A menudo me viene a la cabeza un relato de Clarice Lispector llamado ‘Felicidad clandestina’. Cuenta la historia de una niña gorda que tiene atemorizadas al resto de las niñas de clase, delgadas y rubias. En los castigos y chantajes que inflige a sus compañeras no solo la mueve la envidia por no ser como ellas, sino que se ampara en el hecho de poseer algo que todas las demás anhelan: su padre tiene una librería, por lo que tiene acceso a miles de libros con los que las demás sueñan. Un día promete a la protagonista del relato, una niña enclenque y soñadora, que si a las cinco de esa tarde se presenta en su casa le prestara un libro.
A partir de ese instante la vida de la protagonista cambia: se llena de alegría e ilusión. Como han acordado, se presenta puntual en casa de su maltratadora y ahí llega la primera decepción: ya le ha dejado el libro a otra niña. Pero de nuevo le promete que si el día siguiente acude a la misma hora, se lo dejará. Y así se va sucediendo el relato infinitamente. Todos los días, la niña acude cabizbaja a su cita. Está segura de que algún día todo cambiará. O al menos, eso piensa, porque tiene la esperanza de que la gorda malvada le preste el libro. Pero no sucede así. Es la madre que, sorprendida por aquella misteriosa presencia día tras día en la puerta de su casa, la que dándose cuenta de la perfidia de su hija, le presta el libro a la protagonista. Y final feliz porque la niña obtiene su libro. Final feliz porque la gorda mala se queda sin él.
Pero ése no es el tema. Siempre pienso en la niña. En los momentos de felicidad que tiene, sobre todo, antes de conseguir el libro, cuando piensa que lo obtendrá si lo intenta una vez más. Sin embargo la moraleja que escojo aquí –aunque hay muchas- es la de que si no fuera por la madre, nada hubiera cambiado y nos hubiéramos quedado sin final feliz.
Y eso me recuerda a mi propia vida. A la de casi todos, que nos convencemos de que haciendo lo mismo una y otra vez, un día obtendremos un resultado diferente.

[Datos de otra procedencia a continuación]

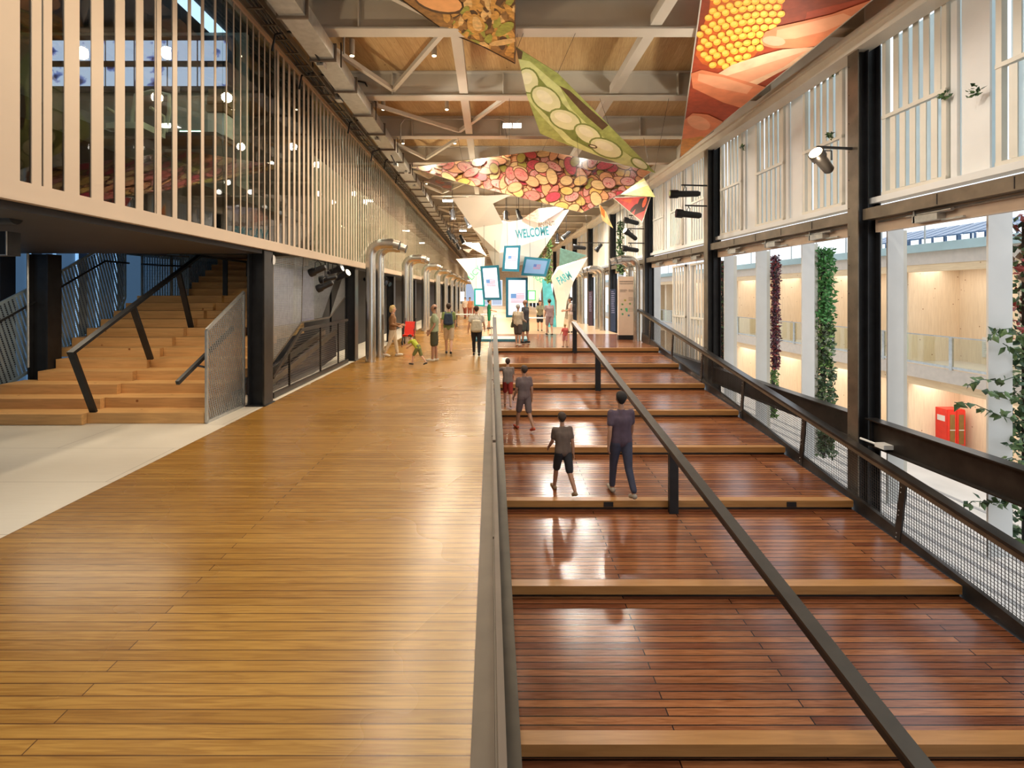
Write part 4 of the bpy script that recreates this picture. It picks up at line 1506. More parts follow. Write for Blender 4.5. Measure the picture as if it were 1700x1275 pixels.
def pm(name, c, var=0.18, scale=7, glow=0.0):
    return mat('print_' + name, c, 0.6, var=var, scale=scale)


random.seed(21)
# --- multicoloured beans
pl = Plane((735, 282, 14.5), (1083, 284, 14.0), (900, 251, 16.2))
outl = [(683, 278), (900, 250), (1083, 284), (1030, 322), (966, 353), (845, 323), (760, 302)]
bm_ = [pm('bean_gap', (0.20, 0.06, 0.02)), pm('pink_bean', (0.74, 0.22, 0.18), 0.25), pm('salmon_bean', (0.82, 0.40, 0.20)), pm('cream_bean', (0.82, 0.56, 0.27)), pm('olive_bean', (0.42, 0.36, 0.07)), pm('magenta_bean', (0.62, 0.06, 0.10), 0.4, 18), pm('ochre_bean', (0.80, 0.52, 0.16)), pm('speckled_bean', (0.86, 0.36, 0.32), 0.4, 22)]
sh = []
hl = len(bm_)
for rr, n in (((11, 17), 420),):
    pts = []
    tries = 0
    while tries < 9000 and len(pts) < 330:
        tries += 1
        x, y = random.uniform(680, 1090), random.uniform(248, 356)
        if all((x - q[0]) ** 2 / 1.9 + (y - q[1]) ** 2 * 1.5 > 74 for q in pts):
            pts.append((x, y))
    pts.sort(key=lambda q: random.random())
    for x, y in pts:
        rx = random.uniform(10, 15.5); ry = random.uniform(5.6, 8.6)
        an = random.choice([-20, 0, 15, 30, -60, 70, 5, 40])
        k = random.choice([1, 1, 2, 2, 3, 3, 4, 5, 6, 7, 7, 2])
        if k == 4: rx *= 0.75; ry *= 0.8
        sh.append((elp(x, y, rx + 1.5, ry + 1.4, an, 16, 0.03), 0))
        sh.append((elp(x, y, rx, ry, an, 16, 0.03), k))
        if k in (7, 1):
            for q in range(7):
                t = random.uniform(0, 6.28); s_ = random.uniform(0, 0.75)
                sh.append((elp(x + rx * s_ * math.cos(t) * 0.9, y + ry * s_ * math.sin(t), 1.4, 0.7, an + random.uniform(-30, 30), 6), 5))
banner('bean_banner', 'large kite shaped banner printed with pink, cream and olive beans', pl, outl, sh, bm_, [(900, 251, 0.1, 0.3), (770, 274, -0.2, 0.3), (1080, 284, 0.2, 0.2), (845, 322, 0, 0.1), (966, 352, 0, 0.2)], edge=M['cream'])

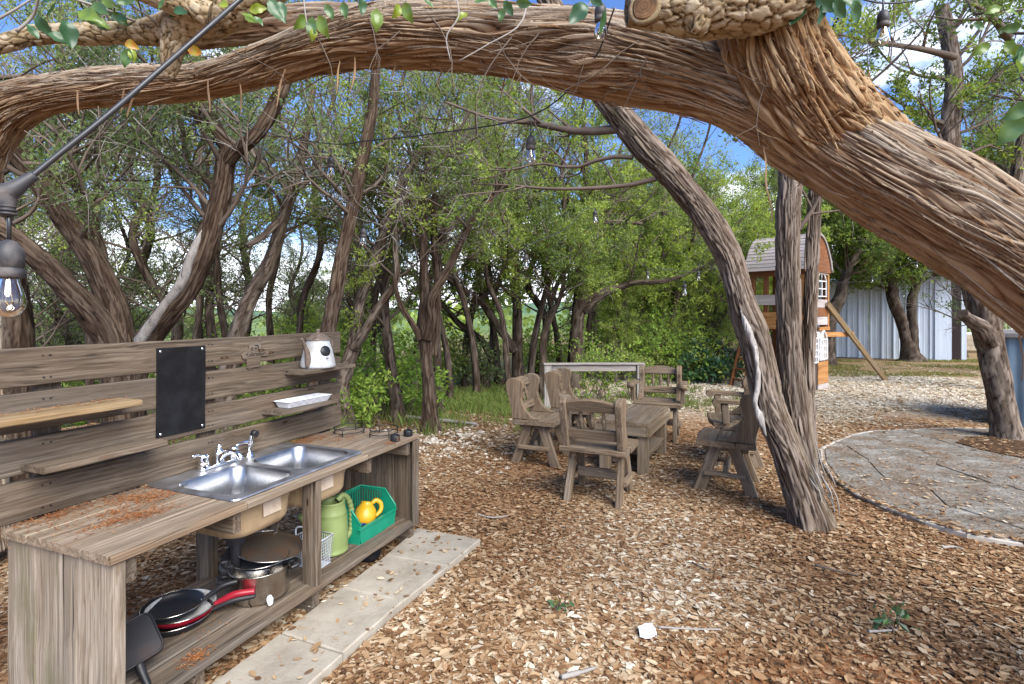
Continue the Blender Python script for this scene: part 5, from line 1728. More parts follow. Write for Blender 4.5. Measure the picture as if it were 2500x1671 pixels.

Hoy he vuelto al relato de Clarice Lispector porque un taxista me lo recordó hace poco. Me suele gustar hablar con los taxistas. No me cuesta hacerlo: al final entre dos extraños que compartirán apenas cinco o diez minutos es fácil entablar conversación y decir lo que uno piensa sin tapujos. Tuve suerte y di con un taxista cubano que me contaba que quería volver pronto a su isla. Había tenido suficiente con todos estos años y sentía que tenía que cambiar de nuevo.
—Y en qué trabajas, ¿estás contenta?
—Bueno, –ahí me tiré del rollo- supongo. Yo solo soy alguien tranquilo que no vive de manera tranquila.
El taxista, nada impresionado por mi frase, suspiró.
—¿Cuántos años tienes?
—Treinta.
—Uy, pues eso tiene mala pinta.
Yo, contrariada, que esperaba unas palabras de con-lo-joven-que-tu-eres-todo-irá-a-mejor, me vi escuchando un sermón un poco distinto. Me contó que a mi edad él quería comerse el mundo e hizo todo lo posible por hacerlo.
—Me lo comí. Lo dejé todo y me vine a España. Ahora tengo cincuenta y cuando miro atrás, pienso que podría haber hecho más cosas. Sin embargo en ese momento estaba convencido de lo que hacía.
Nos paramos en un rojo, se volvió hacia atrás y me miró fijamente:
—Si no hubiera estado convencido de lo que hacía hace veinte años, ahora ya sería para pegarse un tiro. Me estaría dando golpes contra la pared. ¿Qué es eso de tener treinta años y no estar convencido? ¿Qué vas a pensar cuando tengas cincuenta? Pinta mal…
Me bajé del taxi con una dosis de realidad, algo que a veces, no sé si será por tanto libro o tanta canción pop, me falta. Aquel tipo me recordó no solo a la felicidad y a la esperanza de la niña de Clarice Lispector, sino a Wakefield, el cuento de Nathaniel Hawthorne en el que un hombre se ausenta de su vida porque no se atreve a cambiarla y simplemente abandona su hogar para mudarse a pocos metros de su casa y pasar a ser espectador de su vida. Sin implicarse. Viendo cómo su mujer sigue viviendo su vida sin él.
A veces parece como si en un momento dado se pusieran de acuerdo un relato de Clarice Lispector, Nathaniel Hawthorne y un taxista cubano para recordarnos lo mismo. Nada cambia si uno no hace nada para que las cosas cambien. Es de tontos pensar que haciendo lo mismo tal vez un día obtengamos un resultado distinto. Y es más de tontos aún pensar eso con treinta años. Lo que aprende una de los taxistas.